Paul White in his studio, 2017.I’ve grown up with Apple computers and have a kind of love/hate relationship with them, as I suspect many of their users do. Although Macs are simply wonderful when they are working properly, on a bad day they can be just as frustrating as their counterparts. When my 2012 MacBook Pro decided to play up, I elected to see what I could do without spending a fortune. The machine had slowed down to London M25 rush-hour speeds, sometimes refusing to open windows or applications at all. When it was working, the Wi-Fi would drop out for no good reason and then display a message saying that the selected network could not be rejoined despite an apparently strong signal. Mmm, time for a clean install?

It could be a challenge getting hold of a Sierra or High Sierra installer as Apple have just upgraded to Mojave and removed the High Sierra installer from the App Store, and even I’m not rash enough to install a brand-new OS until I get the all-clear from everybody else who has. If you want to restore the operating system you had before, then you can use the Restore function but if you root around on the Apple website you can find legacy installers.

There are various instructions online on how to turn an installer into a bootable drive, but I didn’t need to do that as I had previously made a bootable El Capitan USB drive. So, I booted from the El Capitan USB stick, reformatted the main hard drive after backing up stuff I wanted to keep, then ran a High Sierra installer I’d saved to a memory stick on a previous occasion. At first this seemed to do the trick, but after a short time the slow behaviour returned.
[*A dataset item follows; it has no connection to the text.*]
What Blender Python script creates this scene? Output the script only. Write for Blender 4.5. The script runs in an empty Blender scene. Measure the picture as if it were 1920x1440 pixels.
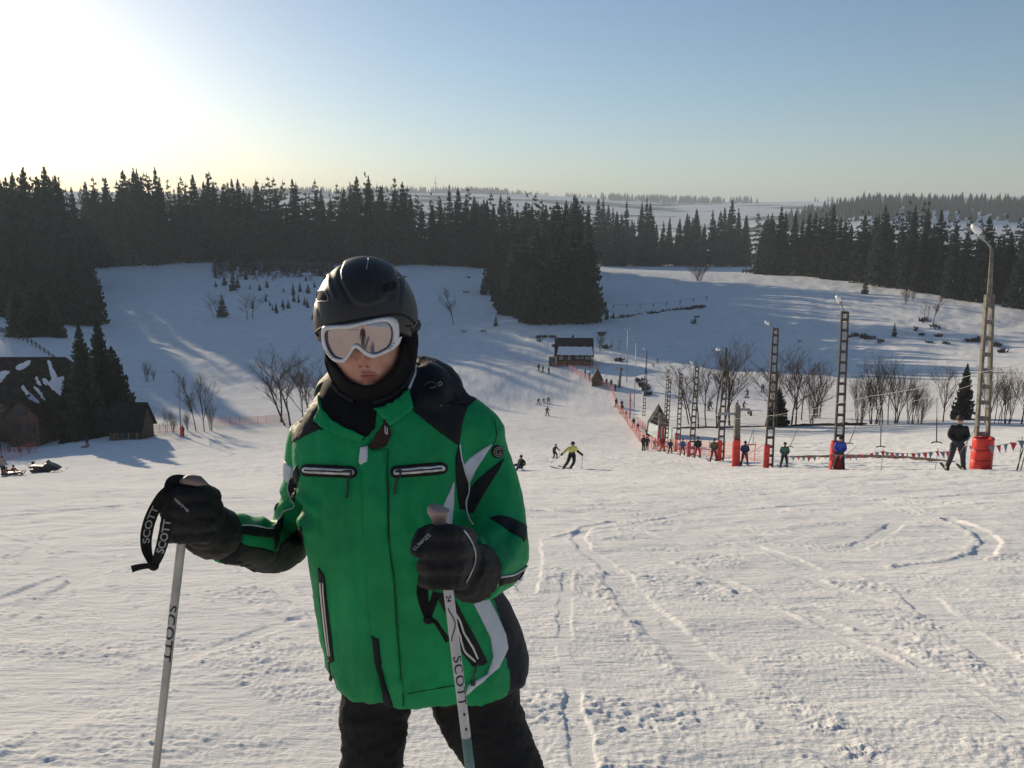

At this point I figured it must be the hard drive starting to die (though Disk Doctor didn’t find anything wrong), which gave me an excuse to replace it with an SSD drive to see if that would improve matters. Changing the hard drive in a MacBook Pro is a five minute job (if you first watch the YouTube videos showing you how to do it), so in went a 500GB SSD drive. I formatted it using Apple’s Disk Utility, then went through the whole OS install procedure again. And it worked — now the computer boots up in no time, windows open as if by magic, and it feels like a new machine. If you have an old MacBook Pro that needs a new lease of life, I’d definitely recommend fitting an SSD drive, and you can always restore from Time Machine if you don’t want to do a clean install.

And the Wi-Fi issue? I changed the channel on my router and that fixed it. It must have been interference from one of my neighbours with a super-powerful BT box. Happy now? Nearly, but I still have to find out why my Time Machine drive unmounts itself without permission every few hours, causing the Mac to put up a message blaming me. How very dare it!